Reidinger rejected Doe’s attempt to apply the injunction beyond university employees and officers. “[T]he Plaintiff seeks to enjoin students at UNC-CH, third parties, and media outlets from disclosing information pertaining to the Plaintiff’s disciplinary proceedings. These individuals and entities cannot be classified as parties; the officers, agents, servants, employees, or attorneys of parties; or as other persons who are in active concert or participation with the parties,” the judge explained.
“Additionally, by its terms, North Carolina’s Public Records Act applies only to ‘agencies of North Carolina government or its subdivisions[.],” Reidinger added. “As such, this Court will limit its injunction to the University of North Carolina System, UNC-CH, the UNC-CH Board of Trustees, the Board of Governors of the University of North Carolina, including their agents, servants, employees, attorneys, and other persons who are in active concert with those aforementioned, which would include all of the Defendants named herein.”
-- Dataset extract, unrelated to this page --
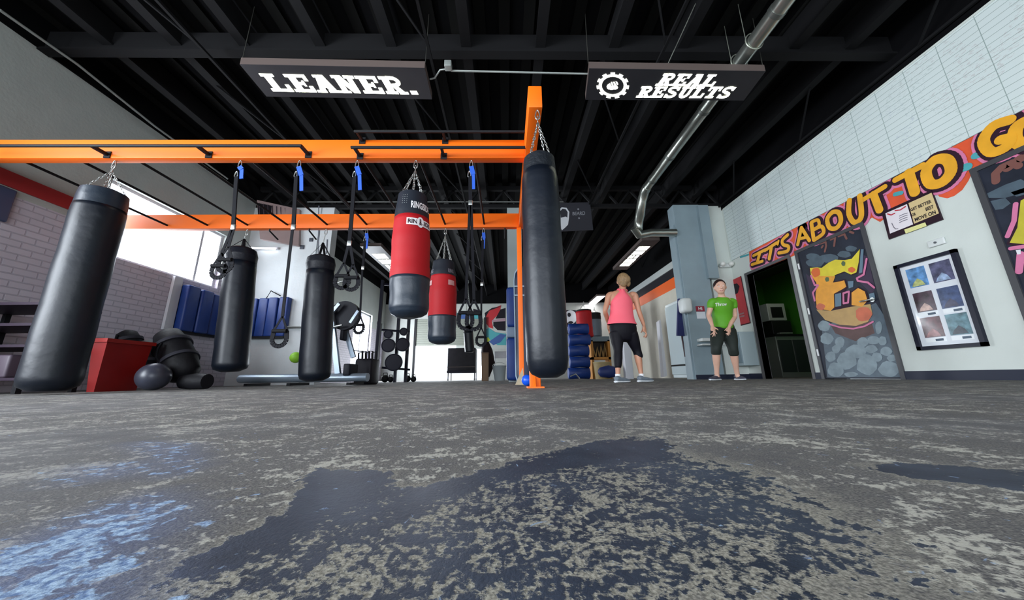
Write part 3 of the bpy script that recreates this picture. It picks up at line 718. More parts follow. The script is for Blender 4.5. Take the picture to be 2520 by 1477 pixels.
for label, hp, tpx, bpx, Yq, r, cut1, cut2, a0 in (
    ('red and black heavy bag with white lettering, hanging higher and nearer than its twin', (1020, 392), (1016, 481), (1006, 784), YF+.04, .175, .22, .70, .55),
    ('smaller red and black heavy bag behind and right of its twin', (1096, 563), (1092, 643), (1087, 848), YR+.04, .19, .2, .68, -1.15)):
    hg = PY(*hp, Yq); hg.z = ZB; tp = PY(*tpx, Yq); bt = PY(*bpx, Yq); hg.x = tp.x+.01
    prof = [(0, r*.6), (.015, r*.76), (.12, r*.84), (.22, r*.92), (.35, r*.97), (.7, r), (.93, r*.97), (.965, r*.88), (.99, r*.6), (1, r*.3)]
    t, rad = bag(label, hg, tp, bt, prof, [('red_panel', cut1, cut2, redv), ('top_panel', 0, cut1+.005, M('black_panel_vinyl', (34, 38, 46), .45, bump=.15, bscale=12)), ('bottom_panel', cut2, 1, leather_s)], 'red and black heavy bags', chain_n=6)
    if a0 > 0:
        lb = obj('brand_lettering', wraptext('RINGSIDE', tp, bt, .115, .175, a0-.35, a0+.95, rad, .003), labelm, t)
        b2 = obj('brand_patch', wrapband(tp, bt, .262, .318, a0-.55, a0+.95, rad, .003), labelm, t)
        obj('patch_lettering', wraptext('RINGSIDE', tp, bt, .272, .308, a0-.48, a0+.85, rad, .006), M('label_dark', (60, 40, 44), .5), b2)
        mb = MB(); ca = a0+.17; vs = []
        for i in range(20):
            an = 2*PI*i/20; s = .29+.042*math.sin(an); aa = ca+.19*math.cos(an); r_ = rad(.29)*1.02+.006; c = tp*(1-s)+bt*s; vs.append(c+V((math.sin(aa)*r_, -math.cos(aa)*r_, 0)))
        obj('round_badge', mb.add(vs, [list(range(20))]), labelm, b2)
        obj('badge_letter', wraptext('R', tp, bt, .265, .315, ca-.06, ca+.06, rad, .012), M('label_dark', (60, 40, 44), .5), b2)
        mb = MB()
        for i in range(3):
            for j in range(5):
                s = .06+.018*j; aa = -.35+i*.14; c = tp*(1-s)+bt*s; r_ = rad(s)*1.012; mb.sphere(c+V((math.sin(aa)*r_, -math.cos(aa)*r_, 0)), .004, n=6)
        obj('rivet', mb, chrome, t)
    else:
        for aa in (-1.0, .85):
            obj('brand_patch', wrapband(tp, bt, .27, .33, aa-.3, aa+.25, rad, .003), M('label_dim', (200, 150, 150), .5), t)
            obj('brand_lettering', wraptext('RING', tp, bt, .13, .18, aa-.28, aa+.25, rad, .003), M('label_gray', (120, 120, 130), .5), t)
# suspension trainers
foam = M('black_foam_grip', (12, 12, 16), .8, spec=.2)
def trainer(label, anchor, Yq, blue_to, ring_at, hands, loop=None, curve=0.):
    a = PY(*anchor, Yq); a.z = ZB
    t = thing('suspension_trainer', label, 'suspension trainer', a-V((0, 0, 1)), 'suspension trainers hanging from the rig')
    obj('carabiner', carabiner(a, .08, .04, .005), chrome, t)
    b = PY(*blue_to, Yq); c = PY(*ring_at, Yq)
    obj('anchor_strap', MB().bar(a-V((0, 0, .07)), a*.5+b*.5+V((.012, 0, 0)), .045, .012, (0, 1, 0)).bar(a*.5+b*.5+V((.012, 0, 0)), b+V((.008, 0, 0)), .034, .008, (0, 1, 0)), blueweb, t)
    obj('anchor_clip', carabiner(a-V((.018, 0, .12)), .07, .035, .005), chrome, t)
    e = a-V((.01, 0, .18))
    obj('strap', MB().bar(e, e*.5+c*.5+V((curve, 0, 0)), .034, .012, (0, 1, 0)).bar(e*.5+c*.5+V((curve, 0, 0)), c, .034, .012, (0, 1, 0)), strap_m, t)
    obj('buckle', MB().rbox(c-V((.02, .01, .025)), c+V((.02, .01, .03)), .006), chrome, t)
    for i, h in enumerate(hands):
        hp = PY(*h, Yq); up = hp+V((0, 0, .13))
        s = obj('strap', MB().bar(c+V((.006*(i*2-1), 0, 0)), up, .026, .006, (0, 1, 0)), strap_m, t)
        obj('side_webbing', MB().bar(up, hp+V((-.06, 0, 0)), .018, .004, (0, 1, 0)).bar(up, hp+V((.06, 0, 0)), .018, .004, (0, 1, 0)), strap_m, s)
        obj('handle', MB().cyl(hp-V((.06, .01, 0)), hp+V((.06, -.01, 0)), .017), foam, t)
        if loop:
            lp = hp-V((0, 0, loop)); mb = MB(); pts = [hp+V((-.055, 0, 0))]+[lp+V((.062*math.cos(x_), 0, .062*math.sin(x_))) for x_ in [PI+PI*k/8 for k in range(9)]]+[hp+V((.055, 0, 0))]
            for p_, q_ in zip(pts, pts[1:]): mb.bar(p_, q_, .036, .008, (0, 1, 0))
            obj('foot_loop', mb, strap_m, t)
    return t
trainer('suspension trainer nearest the window, straps crossing in front of it', (593, 392), YF+.04, (592, 440), (574, 560), [(540, 655), (556, 640)], .05, .0)
trainer('suspension trainer whose stirrup hangs lowest in front of the blue mat', (738, 392), YF+.04, (740, 470), (722, 560), [(690, 815)], .07)
trainer('suspension trainer with blue top strap next left of the near red bag', (880, 392), YF+.04, (884, 468), (860, 600), [(843, 680), (866, 684)], .05)
trainer('suspension trainer hanging right of the near red bag, long black straps', (1160, 390), YF+.04, (1163, 466), (1158, 500), [(1146, 770), (1166, 772)], .08)
trainer('suspension trainer on the rear beam left of the near red bag', (903, 565), YR+.04, (900, 612), (893, 660), [(884, 800)], .05)
trainer('suspension trainer on the rear beam right of the smaller red bag', (1190, 563), YR+.04, (1188, 612), (1186, 700), [(1184, 830)], .05)
# ------------------------------------------------------------ whiteboard and murals on the right wall
Yfar = PX(1779, 510, XR).y
board = single('whiteboard', MB().box((XR-.012, -4, 2.455), (XR-.001, Yfar, 3.64)), board_material(), 'long gridded whiteboard with faint handwriting above the graffiti lettering', 'whiteboard')
single('whiteboard_rail', MB().box((XR-.02, -4, 3.64), (XR, Yfar, 3.665)), white, 'thin white rail along the top edge of the gridded whiteboard', 'rail')
def R6(pts, off): return [PX(1800+x/2.0236, 250+y/2.0236, XR-off) for x, y in pts]
NX = V((1, 0, 0))
def flat(pts, off): return MB().face(R6(pts, off))
muro = M('mural_orange_red', (222, 84, 44), .55, noise=.12, nscale=6)
murp = M('mural_pink', (216, 120, 160), .55, noise=.08, nscale=8)
murk = M('mural_dark_purple', (48, 24, 40), .55)
mury = M('mural_yellow', (236, 168, 36), .5, noise=.1, nscale=7)
murt = M('mural_teal', (74, 160, 168), .55, noise=.1, nscale=8)
t = thing('graffiti_lettering', "graffiti lettering IT'S ABOUT TO GO in yellow on an orange band above the doors", 'mural', (XR, 4.3, 2.0))
band = [(88, 745), (350, 608), (600, 475), (770, 388), (870, 335), (1000, 270), (1100, 212), (1500, 5), (1620, -60), (1620, 150), (1457, 230), (1203, 345), (1180, 395), (1150, 440), (1110, 470), (1075, 482), (1035, 474), (1010, 440), (760, 548), (775, 575), (740, 600), (700, 578), (655, 612), (335, 738), (325, 762), (295, 775), (150, 835), (98, 838), (90, 800)]
obj('band', flat(band, .002), muro, t)
letters = [
 ([(145, 752), (132, 800)], 0.070), ([(112, 768), (172, 738)], 0.056), ([(105, 812), (158, 795)], 0.056),
 ([(170, 742), (228, 704)], 0.059), ([(203, 722), (192, 782)], 0.070), ([(238, 694), (234, 712)], 0.042),
 ([(284, 664), (258, 690), (262, 712), (288, 722), (282, 745), (240, 754)], 0.059),
 ([(352, 628), (334, 712)], 0.059), ([(352, 628), (392, 692)], 0.059), ([(340, 685), (378, 675)], 0.049),
 ([(402, 604), (414, 688)], 0.063), ([(404, 600), (434, 590), (440, 618), (410, 640)], 0.052), ([(410, 640), (452, 622), (462, 655), (416, 690)], 0.059),
 ([(507, 552), (482, 586), (494, 628), (527, 630), (550, 596), (540, 554), (507, 552)], 0.066),
 ([(592, 492), (590, 560), (618, 602), (652, 572), (644, 470)], 0.070),
 ([(655, 492), (768, 424)], 0.063), ([(712, 462), (742, 540)], 0.091),
 ([(822, 390), (958, 318)], 0.070), ([(888, 355), (918, 452)], 0.105),
 ([(1018, 292), (975, 350), (998, 410), (1058, 400), (1100, 345), (1080, 290), (1018, 292)], 0.105),
 ([(1392, 92), (1310, 122), (1262, 195), (1300, 252), (1372, 228), (1395, 185), (1350, 190)], 0.091),
 ([(1500, 85), (1430, 125), (1420, 190), (1470, 215), (1540, 180)], 0.098),
]
drk = MB(); pk = MB(); yl = MB(); tl = MB()
def smooth2(pts):
    if len(pts) < 4: return pts
    out = []; n = len(pts); closed = pts[0] == pts[-1]
    for i in range(n-1):
        a = pts[i-1] if i > 0 else (pts[n-2] if closed else pts[0]); b = pts[i]; c = pts[i+1]; d = pts[i+2] if i+2 < n else (pts[1] if closed else pts[-1])
        for k in range(5):
            u = k/5; out.append(tuple(.5*((2*b[q])+(c[q]-a[q])*u+(2*a[q]-5*b[q]+4*c[q]-d[q])*u*u+(3*b[q]-a[q]-3*c[q]+d[q])*u**3) for q in (0, 1)))
    return out+[pts[-1]]
letters = [(smooth2(a), b) for a, b in letters]
for pts, w in letters:
    obj('pink_outline', MB().brush([p+V((-.0045, -.01, -.01)) for p in R6(pts, .0)], w+.125, NX), murp, t)
    obj('dark_outline', MB().brush([p+V((-.0075, -.008, -.006)) for p in R6(pts, .0)], w+.07, NX), murk, t)
clip = None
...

Doe’s suit claims UNC violated Title IX, as well as his civil rights under a federal law known as §1983. He also claims “breach of contract, negligent hiring, tortious interference with contract, and violation of North Carolina’s Constitution.”
The 192-page lawsuit alleges that Doe was a sophomore at UNC-Chapel Hill in 2021 “when he became the subject of a targeted campaign to destroy his reputation, his education, and his connections to the UNC community,” according to the complaint filed in US District Court in February.
Doe alleges that four female UNC students engaged in a “premeditated and coordinated” campaign against him. One of the accusers “admitted that her actions in organizing the complaints against Plaintiff were intended to ostracize him from his friends, to have him excluded from his fraternity, and to have him lose his prestigious scholarship at UNC,” according to the complaint. Doe was a Morehead-Cain scholar at Chapel Hill.
“Plaintiff has been shunned and cancelled by most, if not all, of his friends and peers at UNC, his reputation has been permanently destroyed, his scholarship was revoked, he was excluded from his fraternity and his apartment and, most critically, he has been permanently expelled from the entire University of North Carolina System,” Doe’s lawyers wrote.
Doe says he was found “not responsible for any policy violations” related to two of the complaining students. He was found “not responsible for most of the charges” involving a third student. Yet “the reporting parties succeeded in what they set out to do.” Doe “has suffered immense, compounding, and irreparable harm since the University accepted the complaints, without question, in the spring of 2021.”
“The University permitted the reporting parties to weaponize UNC’s Title IX process,” according to the complaint. Doe blames university investigators, the school’s Title IX Coordinator, the Equal Opportunity and Compliance Office, the Emergency Evaluation and Action Committee, and hearing panel chairs and members. They “not only failed to ensure that the investigatory and adjudicatory processes were fair and objective, but rather contributed to the defective, prejudicial, and arbitrarily inequitable processes that were replete with gender bias against Plaintiff.”
The university expelled Doe. It barred him permanently in spring 2022 from reapplying to the Chapel Hill campus or applying to any other UNC campus, “derailing his educational goals and career aspirations, and permanently tarnishing his name and reputation,” according to Doe’s lawsuit.
“As a result of the Defendants’ unlawful, unfair, gender-biased, and improper conduct, Plaintiff was subjected to disciplinary processes that failed to comport with the University’s promises to Plaintiff as an enrolled student, the tenets of Title IX, and principles of good faith and fundamental fairness,” according to Doe’s complaint.